● The problem:
Pick out all lines in the listing holding the string "that" and copy them.

═══ Data provided

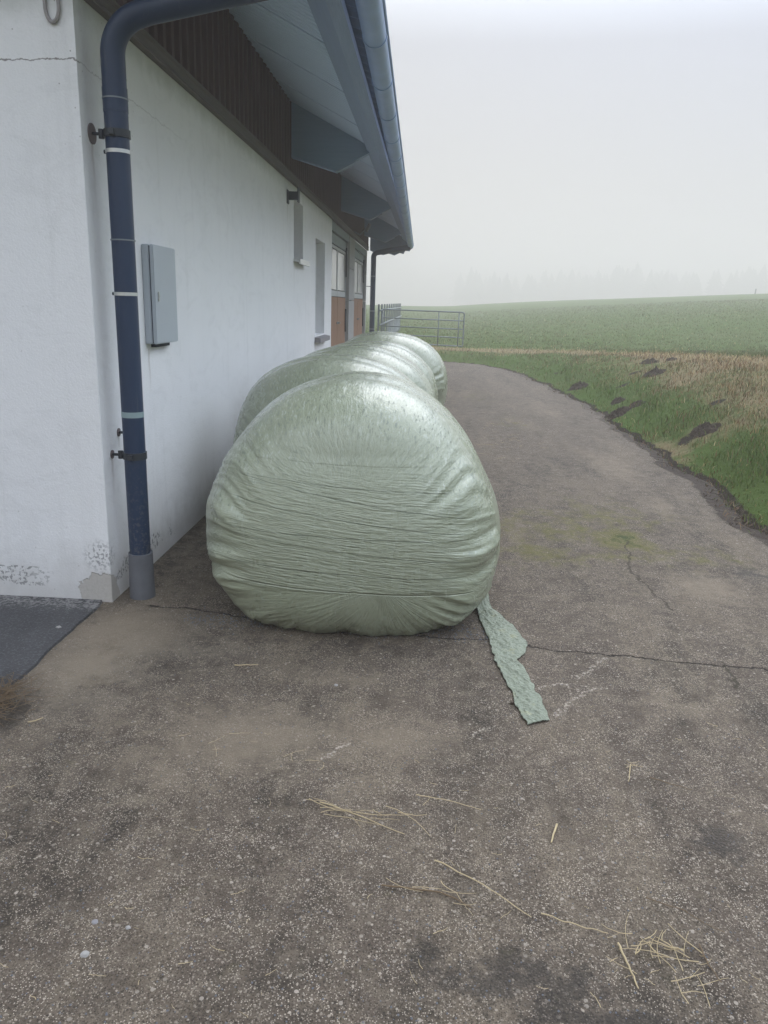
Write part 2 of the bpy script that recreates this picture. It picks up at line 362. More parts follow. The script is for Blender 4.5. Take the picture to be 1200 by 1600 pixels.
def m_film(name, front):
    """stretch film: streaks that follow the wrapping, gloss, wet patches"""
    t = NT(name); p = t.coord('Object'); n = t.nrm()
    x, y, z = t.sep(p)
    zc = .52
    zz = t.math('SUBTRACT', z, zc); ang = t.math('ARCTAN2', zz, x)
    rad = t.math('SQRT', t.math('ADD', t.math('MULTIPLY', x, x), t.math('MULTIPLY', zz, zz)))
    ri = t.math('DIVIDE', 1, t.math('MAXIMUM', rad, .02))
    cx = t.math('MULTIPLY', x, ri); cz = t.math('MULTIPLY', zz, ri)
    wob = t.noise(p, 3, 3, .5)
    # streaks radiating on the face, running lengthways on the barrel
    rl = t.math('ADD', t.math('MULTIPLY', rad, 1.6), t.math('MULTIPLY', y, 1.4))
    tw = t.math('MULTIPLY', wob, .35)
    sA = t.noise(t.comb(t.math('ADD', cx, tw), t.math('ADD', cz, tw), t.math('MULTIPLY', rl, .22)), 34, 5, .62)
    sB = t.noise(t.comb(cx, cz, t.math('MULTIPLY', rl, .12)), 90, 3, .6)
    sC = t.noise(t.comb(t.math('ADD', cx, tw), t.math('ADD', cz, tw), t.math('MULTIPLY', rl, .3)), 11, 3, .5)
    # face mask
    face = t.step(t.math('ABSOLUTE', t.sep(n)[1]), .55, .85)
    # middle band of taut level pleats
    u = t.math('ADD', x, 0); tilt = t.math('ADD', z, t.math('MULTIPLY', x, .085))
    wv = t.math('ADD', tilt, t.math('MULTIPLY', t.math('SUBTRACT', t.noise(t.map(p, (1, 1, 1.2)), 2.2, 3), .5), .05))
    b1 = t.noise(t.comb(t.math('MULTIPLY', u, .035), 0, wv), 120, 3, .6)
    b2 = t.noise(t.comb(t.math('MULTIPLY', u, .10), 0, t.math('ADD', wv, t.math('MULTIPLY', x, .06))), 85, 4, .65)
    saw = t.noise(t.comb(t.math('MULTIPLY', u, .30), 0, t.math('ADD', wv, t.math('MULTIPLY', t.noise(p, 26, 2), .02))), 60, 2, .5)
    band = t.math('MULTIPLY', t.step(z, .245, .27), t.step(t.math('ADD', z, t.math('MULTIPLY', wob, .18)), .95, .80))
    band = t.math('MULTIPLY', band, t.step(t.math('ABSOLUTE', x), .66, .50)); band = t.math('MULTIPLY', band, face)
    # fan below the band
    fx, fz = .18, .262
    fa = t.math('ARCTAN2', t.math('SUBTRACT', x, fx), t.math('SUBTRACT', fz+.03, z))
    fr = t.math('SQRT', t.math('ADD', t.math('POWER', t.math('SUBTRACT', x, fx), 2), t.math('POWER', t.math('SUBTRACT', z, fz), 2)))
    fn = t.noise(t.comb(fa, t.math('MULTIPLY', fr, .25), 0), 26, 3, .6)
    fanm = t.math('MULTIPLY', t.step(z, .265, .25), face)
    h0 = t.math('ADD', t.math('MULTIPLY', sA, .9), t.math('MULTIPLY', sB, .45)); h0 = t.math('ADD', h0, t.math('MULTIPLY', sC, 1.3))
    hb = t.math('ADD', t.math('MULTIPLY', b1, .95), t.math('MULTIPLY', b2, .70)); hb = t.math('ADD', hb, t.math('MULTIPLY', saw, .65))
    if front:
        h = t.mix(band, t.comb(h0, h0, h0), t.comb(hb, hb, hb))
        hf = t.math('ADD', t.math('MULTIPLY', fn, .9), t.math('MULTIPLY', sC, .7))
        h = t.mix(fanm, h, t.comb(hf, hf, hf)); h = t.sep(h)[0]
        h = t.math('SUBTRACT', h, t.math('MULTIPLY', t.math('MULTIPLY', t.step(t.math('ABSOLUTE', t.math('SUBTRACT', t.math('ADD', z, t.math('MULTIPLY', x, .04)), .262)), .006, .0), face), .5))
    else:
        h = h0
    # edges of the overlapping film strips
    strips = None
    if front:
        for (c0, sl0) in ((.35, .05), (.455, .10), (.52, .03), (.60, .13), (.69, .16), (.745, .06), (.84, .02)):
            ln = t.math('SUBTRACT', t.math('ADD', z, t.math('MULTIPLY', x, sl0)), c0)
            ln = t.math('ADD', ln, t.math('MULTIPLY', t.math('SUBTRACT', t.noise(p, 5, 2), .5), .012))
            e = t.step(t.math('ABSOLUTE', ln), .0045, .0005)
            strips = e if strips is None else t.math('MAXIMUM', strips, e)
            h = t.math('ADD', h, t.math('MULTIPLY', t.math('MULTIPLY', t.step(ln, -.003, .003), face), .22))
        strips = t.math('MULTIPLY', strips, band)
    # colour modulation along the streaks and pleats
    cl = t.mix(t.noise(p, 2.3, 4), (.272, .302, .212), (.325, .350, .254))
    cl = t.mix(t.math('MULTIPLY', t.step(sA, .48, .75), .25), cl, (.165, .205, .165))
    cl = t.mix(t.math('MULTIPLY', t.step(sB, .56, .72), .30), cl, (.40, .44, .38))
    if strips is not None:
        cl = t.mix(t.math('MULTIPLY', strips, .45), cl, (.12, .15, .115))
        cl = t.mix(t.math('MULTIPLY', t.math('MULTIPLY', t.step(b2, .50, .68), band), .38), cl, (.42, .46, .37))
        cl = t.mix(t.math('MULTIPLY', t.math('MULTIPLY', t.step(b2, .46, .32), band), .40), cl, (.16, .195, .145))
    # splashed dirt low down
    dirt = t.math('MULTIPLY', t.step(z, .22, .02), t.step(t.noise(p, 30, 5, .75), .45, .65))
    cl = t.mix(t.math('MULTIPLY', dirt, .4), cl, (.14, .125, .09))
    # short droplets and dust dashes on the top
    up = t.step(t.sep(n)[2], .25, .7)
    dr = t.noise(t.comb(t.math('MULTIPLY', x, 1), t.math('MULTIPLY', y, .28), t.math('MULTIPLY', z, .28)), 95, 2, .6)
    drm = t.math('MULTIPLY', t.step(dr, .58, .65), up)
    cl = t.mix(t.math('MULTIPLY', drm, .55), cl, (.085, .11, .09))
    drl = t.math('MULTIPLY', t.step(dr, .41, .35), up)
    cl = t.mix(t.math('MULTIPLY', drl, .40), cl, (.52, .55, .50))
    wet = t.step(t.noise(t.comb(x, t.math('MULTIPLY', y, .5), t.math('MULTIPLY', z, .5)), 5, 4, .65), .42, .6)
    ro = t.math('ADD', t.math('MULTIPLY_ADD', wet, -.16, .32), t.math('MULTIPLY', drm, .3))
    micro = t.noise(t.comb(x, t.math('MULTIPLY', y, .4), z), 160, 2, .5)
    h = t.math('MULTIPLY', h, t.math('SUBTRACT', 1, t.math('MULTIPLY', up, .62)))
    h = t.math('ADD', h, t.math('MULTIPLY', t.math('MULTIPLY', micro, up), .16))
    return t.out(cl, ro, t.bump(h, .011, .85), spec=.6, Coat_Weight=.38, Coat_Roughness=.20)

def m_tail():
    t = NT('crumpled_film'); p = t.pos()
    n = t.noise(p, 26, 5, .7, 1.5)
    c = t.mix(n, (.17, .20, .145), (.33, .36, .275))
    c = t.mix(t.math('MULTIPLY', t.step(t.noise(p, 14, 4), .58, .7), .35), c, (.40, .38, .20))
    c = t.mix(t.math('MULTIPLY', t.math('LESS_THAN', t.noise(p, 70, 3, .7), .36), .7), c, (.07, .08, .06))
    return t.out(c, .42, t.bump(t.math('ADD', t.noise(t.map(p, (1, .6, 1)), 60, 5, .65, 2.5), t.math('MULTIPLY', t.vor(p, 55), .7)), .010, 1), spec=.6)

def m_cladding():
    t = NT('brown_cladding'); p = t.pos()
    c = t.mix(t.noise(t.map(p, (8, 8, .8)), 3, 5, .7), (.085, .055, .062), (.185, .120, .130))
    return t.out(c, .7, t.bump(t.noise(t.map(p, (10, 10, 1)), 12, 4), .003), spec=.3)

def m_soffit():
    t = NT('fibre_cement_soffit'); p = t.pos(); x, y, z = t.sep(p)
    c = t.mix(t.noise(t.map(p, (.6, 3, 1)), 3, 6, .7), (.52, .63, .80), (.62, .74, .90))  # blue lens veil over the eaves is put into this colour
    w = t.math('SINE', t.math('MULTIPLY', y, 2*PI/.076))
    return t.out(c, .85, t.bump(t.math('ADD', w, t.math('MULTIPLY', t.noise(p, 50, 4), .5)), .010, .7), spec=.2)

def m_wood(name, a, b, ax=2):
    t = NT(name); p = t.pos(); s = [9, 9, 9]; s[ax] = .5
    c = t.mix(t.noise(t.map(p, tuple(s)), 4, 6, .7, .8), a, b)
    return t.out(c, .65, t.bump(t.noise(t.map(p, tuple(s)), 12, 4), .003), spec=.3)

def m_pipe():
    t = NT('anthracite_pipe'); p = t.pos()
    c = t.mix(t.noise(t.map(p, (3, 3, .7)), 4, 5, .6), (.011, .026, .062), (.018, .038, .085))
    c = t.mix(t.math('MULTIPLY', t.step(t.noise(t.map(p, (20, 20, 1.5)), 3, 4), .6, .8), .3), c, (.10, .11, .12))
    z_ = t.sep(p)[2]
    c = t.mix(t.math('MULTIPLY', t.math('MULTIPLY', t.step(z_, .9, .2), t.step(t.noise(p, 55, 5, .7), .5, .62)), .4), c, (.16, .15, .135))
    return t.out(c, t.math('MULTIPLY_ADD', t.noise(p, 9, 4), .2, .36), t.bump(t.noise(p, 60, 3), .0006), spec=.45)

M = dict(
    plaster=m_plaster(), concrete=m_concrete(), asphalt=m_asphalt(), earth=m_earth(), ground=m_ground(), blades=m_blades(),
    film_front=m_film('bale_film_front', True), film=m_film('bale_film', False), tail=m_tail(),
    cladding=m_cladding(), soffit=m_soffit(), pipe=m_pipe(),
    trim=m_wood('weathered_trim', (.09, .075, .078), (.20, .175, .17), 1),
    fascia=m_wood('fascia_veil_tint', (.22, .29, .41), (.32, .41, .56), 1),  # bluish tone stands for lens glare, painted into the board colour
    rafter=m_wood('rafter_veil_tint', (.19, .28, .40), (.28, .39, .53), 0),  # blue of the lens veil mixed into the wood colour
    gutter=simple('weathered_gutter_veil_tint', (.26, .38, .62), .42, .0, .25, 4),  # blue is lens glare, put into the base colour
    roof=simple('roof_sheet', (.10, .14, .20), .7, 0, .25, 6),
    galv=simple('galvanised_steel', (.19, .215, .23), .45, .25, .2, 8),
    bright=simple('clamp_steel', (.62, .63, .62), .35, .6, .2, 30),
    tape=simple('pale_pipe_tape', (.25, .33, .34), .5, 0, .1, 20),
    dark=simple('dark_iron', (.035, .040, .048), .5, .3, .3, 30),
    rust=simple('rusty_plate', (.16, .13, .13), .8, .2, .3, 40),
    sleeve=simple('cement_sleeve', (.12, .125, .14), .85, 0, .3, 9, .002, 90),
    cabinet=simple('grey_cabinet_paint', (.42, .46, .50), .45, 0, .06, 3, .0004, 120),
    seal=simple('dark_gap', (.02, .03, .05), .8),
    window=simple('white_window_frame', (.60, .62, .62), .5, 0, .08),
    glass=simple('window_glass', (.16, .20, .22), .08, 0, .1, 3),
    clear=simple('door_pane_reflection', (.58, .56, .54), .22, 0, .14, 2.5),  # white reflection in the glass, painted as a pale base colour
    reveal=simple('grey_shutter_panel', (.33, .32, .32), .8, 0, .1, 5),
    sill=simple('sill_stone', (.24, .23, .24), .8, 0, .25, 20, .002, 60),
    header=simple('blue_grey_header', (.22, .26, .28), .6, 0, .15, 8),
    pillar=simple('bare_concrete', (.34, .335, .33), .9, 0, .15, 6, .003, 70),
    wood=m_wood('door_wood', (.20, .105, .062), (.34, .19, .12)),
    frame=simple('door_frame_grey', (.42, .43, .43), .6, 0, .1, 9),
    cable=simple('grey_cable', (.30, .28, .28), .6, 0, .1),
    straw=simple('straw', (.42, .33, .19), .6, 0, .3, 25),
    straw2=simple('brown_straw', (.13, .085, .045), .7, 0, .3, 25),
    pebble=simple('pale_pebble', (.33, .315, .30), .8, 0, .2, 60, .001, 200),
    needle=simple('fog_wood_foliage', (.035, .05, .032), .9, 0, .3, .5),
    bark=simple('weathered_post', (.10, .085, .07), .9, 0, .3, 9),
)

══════

● Worked answer:
Write part 2 of the bpy script that recreates this picture. It picks up at line 362. More parts follow. The script is for Blender 4.5. Take the picture to be 1200 by 1600 pixels.
    """stretch film: streaks that follow the wrapping, gloss, wet patches"""